Sunday, April 16, 2006


Designed to combine the attributes of an airplane and an automobile in one vehicle, the Aerocar I was conceived in the fertile mind of Molt Taylor in the late 1940’s. The Aerocar was certified by the FAA as an airplane and also had the ability to meet all highway regulations of 1950. In the air, the Aerocar was powered by a Lycoming O-290 engine of 125 hp, and propelled by a pusher propeller. On the ground, the wings folded back to allow the front wheel drive car section to drive away.

I found a couple of great items for Sunday aircraft blogging today. Besides the cool plane, (I thought the only flying cars were on The Jetsons), I have a nice ten minute video of the Sun'n'Fun airshow. It seems very light jets are the wave of the future. They look pretty sweet but the "reasonable" cost at a mil and half puts those out of my price range. Some nice footage of the stunt planes though, at the end of the piece.

Meanwhile, we've all been on commercial flights where some obnoxious passenger ruined our napping time. I can usually counter the irritation with a stiff drink. Helps you see the humor but my worst flight was a two hour morning run. Too early to drink, the plane absolutely full and I'm stuck in a three seater with a couple and their screaming baby. I could handle that part actually. Babies cry but eventually they fall asleep, which this one did. However, not before it deposited a godawful skunky load of poop into its diaper.

I have a pretty high tolerance for baby poop too, but this was like being swallowed whole by a tidal wave of putrid stench, like being beaten repeatedly over the head with a stink stick. I wanted to reach for the barf bag. It was only about 15 minutes into the flight. You would think the mother would have changed the poor little tyke -- but no. For the entire rest of the flight, the fetid fumes wafted through the plane, permeating every barely breathable atom of air. It was a very quiet flight.

Quite a contrast from this one where an unruly passenger forced an unscheduled landing.
One flight attendant told an FBI agent that Yankovsky was drinking from a bottle of wine while the plane was taxiing at the Las Vegas airport, according to court documents.

After the flight attendant took away the bottle, Yankovsky allegedly demanded her "red water" back and began singing, chanting and touching other passengers.
The plane still was climbing after takeoff when two passengers asked flight attendants to "do something" about Yankovsky, court documents said. But when flight attendants tried to calm Yankovsky down, she allegedly told them, "Not good, plane crash, all die."

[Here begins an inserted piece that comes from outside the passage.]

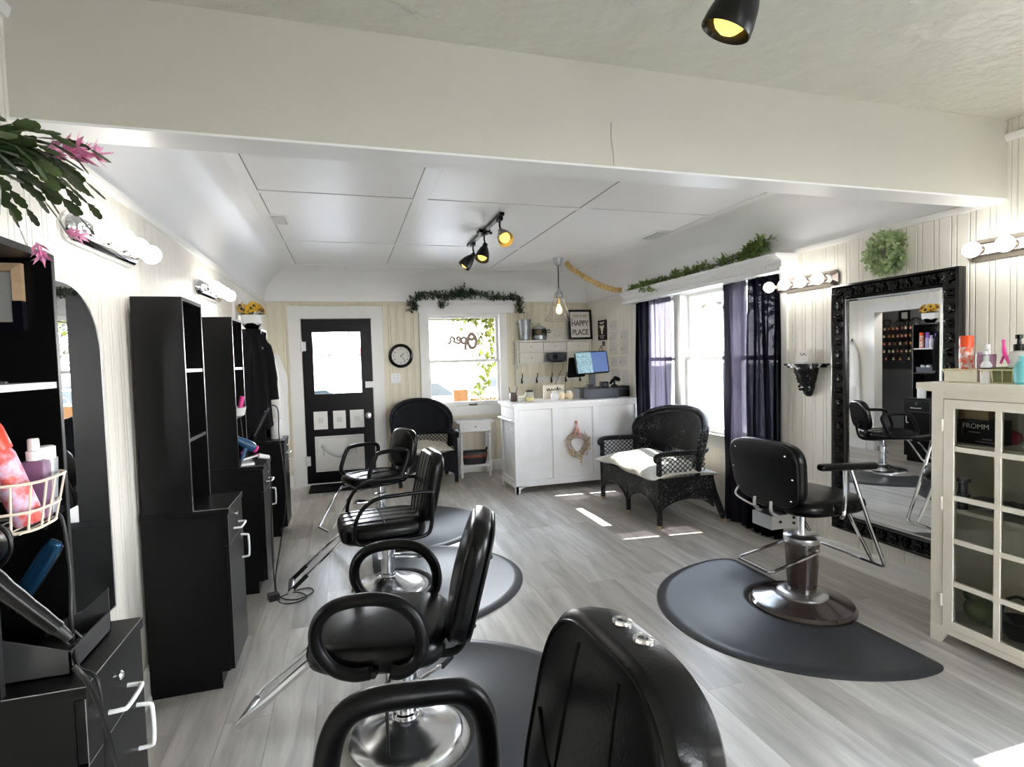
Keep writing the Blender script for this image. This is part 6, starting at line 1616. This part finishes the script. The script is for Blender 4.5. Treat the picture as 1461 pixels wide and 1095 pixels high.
for k in range(5):
    P = [(q.uniform(-.07,.07), q.uniform(-.2,.18), .012+q.uniform(0,.05)) for _ in range(7)]; tube(b, P, .007, 6, k=5)
obj('cables', b, 'black_rubber', t)
b = B(); pad(b, .05, .10, .05, T((.0,.08,.028)), e=3, n=24); pad(b, .04, .07, .04, T((.02,-.12,.024)), e=3, n=24); obj('tool_case', b, 'black_plastic', t)
t = thing('tool_spool', 'black cylinder at the left end behind the second row of panes', 'spool', (2.83, 1.90, .673))
b = B(); lathe(b, [(.022,.06),(.03,.062),(.03,.075),(.018,.08),(.018,.13),(.03,.135),(.03,.148),(.001,.15)], 20); tube(b, [(0,0,0),(0,0,.065)], .02, 12); obj('spool', b, 'black_plastic', t)
t = thing('green_bundle', 'dull green plush bundle at the bottom left of the display cabinet', 'bundle', (2.90, 1.86, .116))
b = B(); sphere(b, (0,0,.06), .07, 16, sz=.85); sphere(b, (-.02,-.09,.045), .05, 14, sz=.9); sphere(b, (0,.04,.12), .035, 12); obj('bundle', b, 'dull_green', t)
t = thing('handled_basket', 'black basket with a hoop handle at the bottom of the display cabinet', 'basket', (2.90, 1.70, .116))
b = B(); lathe(b, [(.05,0),(.07,.05),(.078,.085),(.07,.085),(.06,.02)], 24); obj('bowl', b, 'black_plastic', t)
b = B(); tube(b, [(0,.075,.08),(0,.06,.15),(0,0,.19),(0,-.06,.15),(0,-.075,.08)], .007, 8, k=4); obj('handle', b, 'black_plastic', t)
t = thing('curling_iron_pot', 'dark rounded pot with a brass dish at the bottom right of the display cabinet', 'pot', (2.91, 1.56, .116))
b = B(); sphere(b, (0,0,.095), .085, 20, sz=1.1); obj('pot', b, 'black_paint', t)
b = B(); lathe(b, [(.001,0),(.035,.004),(.045,.018),(.04,.018)], 20, T((-.085,.0,.09)) @ RY(-80)); obj('dish', b, 'brass', t)

# ---------------------------------------------------------------- light and camera
t = thing('fill_globe', 'unseen white globe fill light added inside the dark side room', 'ceiling light', (-1.55, 5.7, 2.5))  # lamp out of view, added to brighten the side room seen in the mirror
b = B(); lathe(b, [(.07,0),(.07,-.03),(.05,-.04)], 24); obj('base', b, 'white_gloss', t)
b = B(); sphere(b, (0,0,-.12), .09, 20); obj('globe', b, 'fill_globe_lit', t)
w = bpy.data.worlds.new('World'); S.world = w; w.use_nodes = True; nt = w.node_tree; bg = nt.nodes['Background']
tc = N(nt, 'ShaderNodeTexCoord'); sx = N(nt, 'ShaderNodeSeparateXYZ'); nt.links.new(tc.outputs['Generated'], sx.inputs[0])
r = N(nt, 'ShaderNodeMapRange'); r.inputs[1].default_value = 0; r.inputs[2].default_value = .7; nt.links.new(sx.outputs[2], r.inputs[0])
mx = N(nt, 'ShaderNodeMix', data_type='RGBA'); mx.inputs[6].default_value = (1, .99, .97, 1); mx.inputs[7].default_value = (.62, .78, 1, 1)
nt.links.new(r.outputs[0], mx.inputs[0]); nt.links.new(mx.outputs[2], bg.inputs[0]); bg.inputs[1].default_value = SKY
sd = Vector((-.615*2.05, .13, -2.05)).normalized()
l = bpy.data.lights.new('sun', 'SUN'); l.energy = SUN; l.angle = math.radians(.6); l.color = (1, .95, .88)
o = bpy.data.objects.new('sun', l); COL.objects.link(o); o.rotation_euler = sd.to_track_quat('-Z', 'Y').to_euler()
def portal(name, loc, rot, sx, sy):
    l = bpy.data.lights.new(name, 'AREA'); l.shape = 'RECTANGLE'; l.size = sx; l.size_y = sy; l.cycles.is_portal = True
    o = bpy.data.objects.new(name, l); COL.objects.link(o); o.location = loc; o.rotation_euler = [math.radians(a) for a in rot]
portal('sky_portal_right', (XR+.13, 4.44, 1.39), (0, 90, 0), 1.34, 2.22)
portal('sky_portal_front_right', (XR+.13, -.2, 1.4), (0, 90, 0), 1.3, 2.8)
portal('sky_portal_back', (1.457, YB+.13, 1.46), (-90, 0, 0), .94, 1.18)
portal('sky_portal_front', (1.1, YF-.13, 1.4), (90, 0, 0), 3.2, 1.6)
cam = bpy.data.cameras.new('camera'); co = bpy.data.objects.new('camera', cam); COL.objects.link(co); S.camera = co
cam.sensor_fit = 'HORIZONTAL'; cam.sensor_width = 36; cam.lens = 782.86/1461*36; cam.clip_start = .02; cam.clip_end = 300
yaw, pitch, roll = -.289798, -.0439688, .0277831
R = Matrix.Rotation(yaw, 3, 'Z') @ Matrix.Rotation(pitch, 3, 'X') @ Matrix.Rotation(roll, 3, 'Y')
co.matrix_world = T((0, 0, 1.458)) @ (R @ Matrix(((1,0,0),(0,0,-1),(0,1,0)))).to_4x4()
S.view_settings.view_transform = 'Standard'; S.view_settings.look = 'None'; S.view_settings.gamma = 1; S.view_settings.use_curve_mapping = False
S.view_settings.exposure = EXPO
S.cycles.max_bounces = 10; S.cycles.diffuse_bounces = 6; S.cycles.glossy_bounces = 5; S.cycles.transparent_max_bounces = 16
S.cycles.sample_clamp_indirect = 6; S.cycles.caustics_reflective = False; S.cycles.caustics_refractive = False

"Yankovsky continued her erratic behavior by 'hexing' the aircraft, the crew, and the other passengers," an FBI agent's affidavit said. "Yankovsky was singing and chanting in the aircraft and saying that everyone was going to die, their children would die, and their grandchildren would die."

It said the plane's four flight attendants gathered in the rear of the plane to discuss how to handle Yankovsky, and considered using the restraints that were on board and asking other passengers to help them subdue the woman. They got out the restraints, but were afraid to use them, the affidavit said.

When flight attendant Sandra McKibben approached Yankovsky and tried to quiet her, Yankovsky slapped her in the face, it said.
The pilot landed at the nearest available airport and the passenger was duly handed over to federal authorities in Denver.

A followup story on the local TV station reveals Ms. Yanlovsky is a famous Russian gypsy folk singer. However, future Delta passengers have no need to fear a repeat performance. Svetlana is not allowed on commercial airliners for a long while. You might want to avoid Greyhound though. She advised she was planning to take a bus home to New York.